The Truth: NZIFF Review
Resting largely on a haughty performance from Catherine Deneuve, Hirokazu Kore-eda’s Paris-set follow-up to Palme d’Or winner Shoplifters is a meandering film that's about the conflict between mother and daughter.
A relaxed Juliette Binoche stars as Lumir, who returns to Paris with her actor husband (Ethan Hawke) and daughter in tow.
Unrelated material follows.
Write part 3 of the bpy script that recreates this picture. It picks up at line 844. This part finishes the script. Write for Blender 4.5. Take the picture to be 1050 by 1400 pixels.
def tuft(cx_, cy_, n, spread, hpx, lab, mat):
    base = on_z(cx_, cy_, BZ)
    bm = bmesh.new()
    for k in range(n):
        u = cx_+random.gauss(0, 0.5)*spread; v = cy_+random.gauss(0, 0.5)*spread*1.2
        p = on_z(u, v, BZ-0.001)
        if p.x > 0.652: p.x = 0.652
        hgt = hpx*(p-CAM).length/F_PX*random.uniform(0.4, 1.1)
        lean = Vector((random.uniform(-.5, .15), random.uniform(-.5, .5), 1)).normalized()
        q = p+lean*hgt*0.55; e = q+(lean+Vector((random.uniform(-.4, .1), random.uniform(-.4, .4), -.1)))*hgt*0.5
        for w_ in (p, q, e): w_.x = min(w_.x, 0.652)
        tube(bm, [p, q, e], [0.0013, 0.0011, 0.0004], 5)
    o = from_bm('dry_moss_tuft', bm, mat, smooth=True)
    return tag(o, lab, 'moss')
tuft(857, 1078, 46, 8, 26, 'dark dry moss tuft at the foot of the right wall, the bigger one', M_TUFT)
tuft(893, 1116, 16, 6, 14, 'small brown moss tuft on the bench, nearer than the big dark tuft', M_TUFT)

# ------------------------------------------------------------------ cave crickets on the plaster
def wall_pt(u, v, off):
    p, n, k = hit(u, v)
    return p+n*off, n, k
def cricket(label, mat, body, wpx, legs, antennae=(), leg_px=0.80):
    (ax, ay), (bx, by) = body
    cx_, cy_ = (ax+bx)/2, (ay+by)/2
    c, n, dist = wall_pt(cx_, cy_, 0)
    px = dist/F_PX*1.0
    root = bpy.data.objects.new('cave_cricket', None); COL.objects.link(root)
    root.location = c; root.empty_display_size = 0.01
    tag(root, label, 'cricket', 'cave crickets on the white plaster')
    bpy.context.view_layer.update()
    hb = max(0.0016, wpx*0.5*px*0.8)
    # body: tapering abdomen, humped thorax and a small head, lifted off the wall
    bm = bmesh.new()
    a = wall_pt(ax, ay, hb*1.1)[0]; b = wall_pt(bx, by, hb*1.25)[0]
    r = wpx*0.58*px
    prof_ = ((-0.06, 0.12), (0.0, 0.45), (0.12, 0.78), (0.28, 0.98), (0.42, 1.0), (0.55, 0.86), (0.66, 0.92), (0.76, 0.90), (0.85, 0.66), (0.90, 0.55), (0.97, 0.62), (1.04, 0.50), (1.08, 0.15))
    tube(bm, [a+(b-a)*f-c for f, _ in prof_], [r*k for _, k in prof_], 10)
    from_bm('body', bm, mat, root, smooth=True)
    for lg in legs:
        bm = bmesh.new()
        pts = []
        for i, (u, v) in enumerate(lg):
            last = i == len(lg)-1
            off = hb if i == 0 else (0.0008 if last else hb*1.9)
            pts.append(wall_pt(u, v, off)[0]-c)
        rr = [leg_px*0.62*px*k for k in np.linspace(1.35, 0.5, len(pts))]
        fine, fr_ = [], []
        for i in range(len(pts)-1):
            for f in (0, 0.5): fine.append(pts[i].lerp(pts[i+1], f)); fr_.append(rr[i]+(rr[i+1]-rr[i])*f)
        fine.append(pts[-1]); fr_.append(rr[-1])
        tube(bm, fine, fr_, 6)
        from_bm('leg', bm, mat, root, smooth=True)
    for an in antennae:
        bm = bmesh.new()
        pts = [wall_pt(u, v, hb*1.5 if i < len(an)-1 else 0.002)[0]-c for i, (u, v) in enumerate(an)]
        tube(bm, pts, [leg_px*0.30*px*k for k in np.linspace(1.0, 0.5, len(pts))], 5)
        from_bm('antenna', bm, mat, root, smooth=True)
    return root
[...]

Summoned home for the launch of the memoirs of her mother Fabienne (Deneuve), Lumir's incensed to discover her mother's made up portions of her memoir, sugarcoating it for her own image.
But while Lumir rages, Fabienne is filming a science fiction film about a mother reconnecting with her daughter after years of absences - and as Lumir sticks around, it becomes clearer that her ageing mother is in a reflective mood.
A brittle Deneuve simmers in her dismissiveness throughout Kore-eda's The Truth, a film that's as much about atmosphere as it is familial issues.
Genial to the n-th degree, The Truth wafts along on the breeze as much as the leaves do in the Paris courtyards that Kore-eda's film opens with.
It may lack the punch of a Shoplifters, but there's a pensive atmosphere throughout the Truth, and while it may feel inconsequential in the wash, the careful and precise examination of tensions throughout the years yields some impressive results.